Et si, au maximum, nous nous trouvions face à une très intentionnelle visée du réalisateur ? En effet, tout au long du film, la seule motivation affichée par Blake autant que par Schofield est centrée, pour le premier, sur le salut de son frère, pour le second, sur la fidélité à son ami et, davantage, nous l’apprenons au terme, le souci de sa famille (et de sa possible fiancée). Voire, que 1917 réserve son dernier plan à cette seule photo mystérieuse qui l’a constamment soutenu dans les périls les plus dramatiques, ne signifie-t-il pas le choix résolu en faveur de la motivation privée contre le bien commun ?

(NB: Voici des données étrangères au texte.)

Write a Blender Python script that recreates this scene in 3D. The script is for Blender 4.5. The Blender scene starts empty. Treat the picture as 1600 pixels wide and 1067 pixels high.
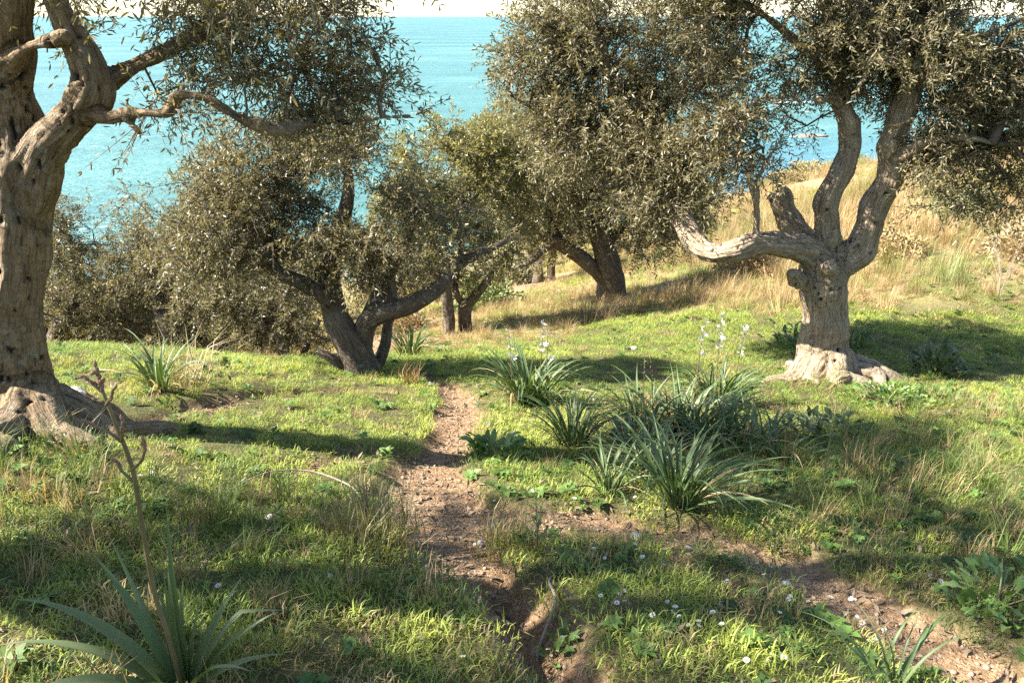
import bpy, math, numpy as np
from mathutils import Vector, Matrix, Euler

# ------------------------------------------------------------------ camera, sky, sun, exposure
S = bpy.context.scene
PITCH = math.radians(22.0)
HFOV = math.radians(65.0)
CAM = np.array([0.0, 0.0, 1.6])
cd = bpy.data.cameras.new("camera"); cam = bpy.data.objects.new("camera", cd)
S.collection.objects.link(cam); S.camera = cam
cam.location = CAM; cam.rotation_euler = (math.pi/2 - PITCH, 0, 0)
cd.sensor_width = 36; cd.lens = 18/math.tan(HFOV/2); cd.clip_start = 0.05; cd.clip_end = 120000

SUN_AZ_FWD = math.radians(-6.0)      # how far ahead of pure left the sun stands
SUN_EL = math.radians(40.0)
sunv = Vector((-math.cos(SUN_AZ_FWD)*math.cos(SUN_EL), math.sin(SUN_AZ_FWD)*math.cos(SUN_EL), math.sin(SUN_EL)))
W = bpy.data.worlds.new("World"); S.world = W; W.use_nodes = True
nt = W.node_tree; bg = nt.nodes["Background"]
sk = nt.nodes.new("ShaderNodeTexSky"); sk.sky_type = 'NISHITA'; sk.sun_disc = False
sk.sun_elevation = SUN_EL; sk.sun_rotation = math.atan2(sunv.x, sunv.y)
sk.air_density = 1.0; sk.dust_density = .5; sk.ozone_density = 1.0
nt.links.new(sk.outputs[0], bg.inputs[0]); bg.inputs[1].default_value = 0.078
ld = bpy.data.lights.new("sun", 'SUN'); sun = bpy.data.objects.new("sun", ld); S.collection.objects.link(sun)
ld.energy = 5.0; ld.angle = math.radians(0.53); ld.color = (1.0, 0.945, 0.86)
sun.rotation_euler = sunv.to_track_quat('Z', 'Y').to_euler(); sun.location = (-20, 5, 25)
S.view_settings.view_transform = 'Standard'; S.view_settings.look = 'None'
S.view_settings.exposure = 2.2; S.view_settings.gamma = 1.0
S.cycles.max_bounces = 4; S.cycles.diffuse_bounces = 2; S.cycles.glossy_bounces = 2
S.cycles.transmission_bounces = 4; S.cycles.use_denoising = False
S.cycles.caustics_reflective = False; S.cycles.caustics_refractive = False
C = S.collection

# ------------------------------------------------------------------ numeric helpers
rng = np.random.default_rng(11)
def _h(ix, iy, iz, seed):
    h = (ix.astype(np.uint32)*np.uint32(374761393) + iy.astype(np.uint32)*np.uint32(668265263)
         + iz.astype(np.uint32)*np.uint32(2147483647) + np.uint32((seed*974711) & 0xffffffff))
    h = (h ^ (h >> np.uint32(13)))*np.uint32(1274126177); h ^= h >> np.uint32(16)
    h = h*np.uint32(2246822519); h ^= h >> np.uint32(15)
    return h.astype(np.float64)/2147483647.5 - 1
def vnoise(p, seed=0):
    p = np.asarray(p, float); i = np.floor(p).astype(np.int64); f = p - i; f = f*f*f*(f*(f*6-15)+10); r = 0
    for a in (0, 1):
        wx = f[:, 0] if a else 1-f[:, 0]
        for b in (0, 1):
            wy = f[:, 1] if b else 1-f[:, 1]
            for c in (0, 1):
                wz = f[:, 2] if c else 1-f[:, 2]
                r = r + wx*wy*wz*_h(i[:, 0]+a, i[:, 1]+b, i[:, 2]+c, seed)
    return r
def n2(x, y, s, seed=0):
    x = np.atleast_1d(np.asarray(x, float)); y = np.atleast_1d(np.asarray(y, float))
    return vnoise(np.stack([x.ravel()*s, y.ravel()*s, np.full(x.size, .37)], 1), seed).reshape(x.shape)
def sstep(a, b, x):
    t = np.clip((x-a)/(b-a), 0, 1); return t*t*(3-2*t)
def unit(v): return v/np.maximum(np.linalg.norm(v, axis=-1, keepdims=True), 1e-9)

# pixel (of the 1600 wide picture) <-> world
FPX = 800/math.tan(HFOV/2); cp, sp_ = math.cos(PITCH), math.sin(PITCH)
def ray(u, v):
    a, b = u-800, 533.5-v
    return np.array([a, FPX*cp + b*sp_, -FPX*sp_ + b*cp])
def at(u, v, Y):
    d = ray(u, v); return CAM + d*(Y/d[1])

# ------------------------------------------------------------------ terrain
TP = [-.95, -.30, -.09, .10, .30, .50, 1.0]
PR = [
 [(-8,2.0),(0,0),(7.0,-1.65),(8.4,-2.1),(10,-2.9),(13,-4.3),(20,-7.6),(40,-15.5),(100,-35),(190,-46),(420,-60)],
 [(-8,2.0),(0,0),(7.0,-1.72),(8.4,-2.1),(10,-2.8),(13,-4.2),(20,-7.2),(40,-13.6),(60,-19.8),(100,-35),(190,-46),(420,-60)],
 [(-8,2.0),(0,0),(7.0,-1.75),(9.5,-2.38),(12,-3.05),(16,-4.3),(20,-5.5),(25,-6.9),(40,-11.0),(60,-15.6),(80,-21.5),(110,-36),(190,-46),(420,-60)],
 [(-8,2.0),(0,0),(7.5,-1.86),(12,-2.85),(17,-4.1),(25,-5.9),(40,-9.3),(60,-13.6),(80,-18),(115,-36),(190,-46),(420,-60)],
 [(-8,2.0),(0,0),(7.5,-1.88),(12,-2.55),(17,-3.1),(25,-4.6),(45,-7.6),(60,-10.2),(72,-14.5),(120,-38),(190,-46),(420,-60)],
 [(-8,2.0),(0,0),(7.5,-1.86),(10,-2.1),(13,-1.9),(17,-1.75),(25,-2.7),(45,-5.0),(62,-7.8),(78,-13),(125,-38),(190,-46),(420,-60)],
 [(-8,2.0),(0,0),(7.5,-1.7),(10,-1.7),(13,-1.3),(17,-.9),(25,-1.2),(45,-2.8),(65,-5.5),(80,-11),(130,-38),(190,-46),(420,-60)],
]
_wy = np.linspace(-1, 1, 1400)                    # warped Y axis
def warpY(Y): return np.arcsinh((Y-4)/6)/np.arcsinh(420/6)
_Yt = 4 + 6*np.sinh(_wy*np.arcsinh(420/6))
_tt = np.linspace(-1, 1, 161)
_rows = np.array([np.interp(_Yt, [q[0] for q in p], [q[1] for q in p]) for p in PR])
_k = np.exp(-np.linspace(-2.2, 2.2, 31)**2); _k /= _k.sum()
_rows = np.array([np.convolve(np.pad(r, 15, mode='edge'), _k, 'valid') for r in _rows])
_tab = np.array([[0.0]])
_tab = np.stack([np.interp(_tt, TP, _rows[:, j]) for j in range(len(_wy))], 1)
_k2 = np.exp(-np.linspace(-2, 2, 17)**2); _k2 /= _k2.sum()
_tab = np.apply_along_axis(lambda r: np.convolve(np.pad(r, 8, mode='edge'), _k2, 'valid'), 0, _tab)
def zbase(X, Y):
    X = np.asarray(X, float); Y = np.asarray(Y, float)
    t = np.clip(X/(np.maximum(Y, -1)+3), -1, 1); a = np.clip((t+1)/2*160, 0, 159.999)
    b = np.clip((warpY(Y)+1)/2*1399, 0, 1398.999)
    i = a.astype(int); j = b.astype(int); fa = a-i; fb = b-j
    z = (_tab[i, j]*(1-fa)*(1-fb) + _tab[i+1, j]*fa*(1-fb) + _tab[i, j+1]*(1-fa)*fb + _tab[i+1, j+1]*fa*fb)
    z = z + .115*np.maximum(-X-.3, 0)*sstep(11, 6, Y)*sstep(9, 4, -X)          # bank falls toward the path
    z = z + .07*n2(X, Y, .45, 3) + .035*n2(X, Y, 1.3, 4)
    return z
def gp0(u, v):
    d = ray(u, v); Y = np.geomspace(.8, 400, 6000); P = CAM + d[None]*(Y/d[1])[:, None]
    below = P[:, 2] < zbase(P[:, 0], P[:, 1]); k = int(np.argmax(below)); return P[k] if below.any() else P[-1]
def polyd(X, Y, pts):
    best = np.full(np.shape(X), 1e9); tb = np.zeros(np.shape(X))
    for k in range(len(pts)-1):
        a, b = pts[k], pts[k+1]; d = b-a; L2 = max(d@d, 1e-9)
        t = np.clip(((X-a[0])*d[0]+(Y-a[1])*d[1])/L2, 0, 1)
        r = np.hypot(X-a[0]-t*d[0], Y-a[1]-t*d[1]); m = r < best
        best = np.where(m, r, best); tb = np.where(m, k+t, tb)
    return best, tb
def pl(pix): return [gp0(u, v)[:2] for u, v in pix]
PATHS = [  # polyline in the ground, half widths
 (pl([(655,588),(705,602),(722,640),(700,690),(675,740),(690,790),(715,850),(775,905)]), [.10,.15,.17,.17,.20,.26,.25,.2]),
 (pl([(775,905),(815,950),(850,1010),(905,1090)]), [.2,.14,.13,.13]),
 (pl([(700,795),(800,808),(900,815),(1010,828),(1110,838),(1210,865),(1290,905),(1370,950),(1450,1000),(1600,1090)]), [.24,.21,.17,.17,.16,.17,.19,.19,.18,.16]),
 (pl([(1060,872),(1110,900),(1160,945)]), [.05,.09,.04]),
 (pl([(190,672),(260,648),(330,625),(440,612),(560,607),(640,612)]), [.05,.05,.04,.05,.04,.05]),
]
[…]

Ainsi, derrière ce double manque, scénaristique et, plus encore, éthique, pointe l’un des manques les plus révélateurs d’une époque qui, paradoxalement tournée vers le plus rapproché et le plus global jusqu’au mondial, a déserté l’échelon intermédiaire, le national, ou plutôt le bien commun patriotique.
Nous ne voulons toutefois pas clôre en nous arrêtant à ces limites bien réelles. Si ce film essoufflant ne manque pas d’être inspiré et inspirant, c’est qu’il est porté par un Souffle qui vient de plus haut. Les allusions spirituelles (à l’Esprit encore plus qu’à l’esprit) ne manquent pas, qu’elles soient implicites ou explicites. Implicites lorsque sont diamétralement opposées les motivations d’un supérieur désespéré (« L’espérance est une chose dangereuse », martèle cet orgueilleux colonel balafré de corps et d’âme) et celles d’un caporal plein d’espérance (« Je n’y arriverai jamais… Si, j’y arriverai », affirme cet humble soldat blessé en regardant la photo de sa famille). Explicites dans les bouleversantes paroles du chant précédant la bataille : « Je suis un pauvre voyageur étranger. Il n’y a pas de lumière où je me rends. Je ne fais que traverser le Jourdain pour rejoindre mon foyer »).
Pascal Ide
6 avril 1917, le conflit fait rage sur le front ouest de la Première Guerre mondiale. Will Schofield (George MacKay) et Tom Blake (Dean-Charles Chapman), deux jeunes caporaux britanniques, reçoivent une mission vraisemblablement impossible de la part du général Erinmore (Colin Firth). Dans une course contre la montre, ils vont devoir traverser le territoire ennemi pour délivrer un message aux environs d’Écoust-Saint-Mein au colonel MacKenzie (Benedict Cumberbatch), afin d’éviter le piège mortel tendu par l’armée allemande contre deux bataillons anglais (soit environ 1 600 soldats), parmi lesquels se trouve le frère lieutenant de Blake (Richard Madden).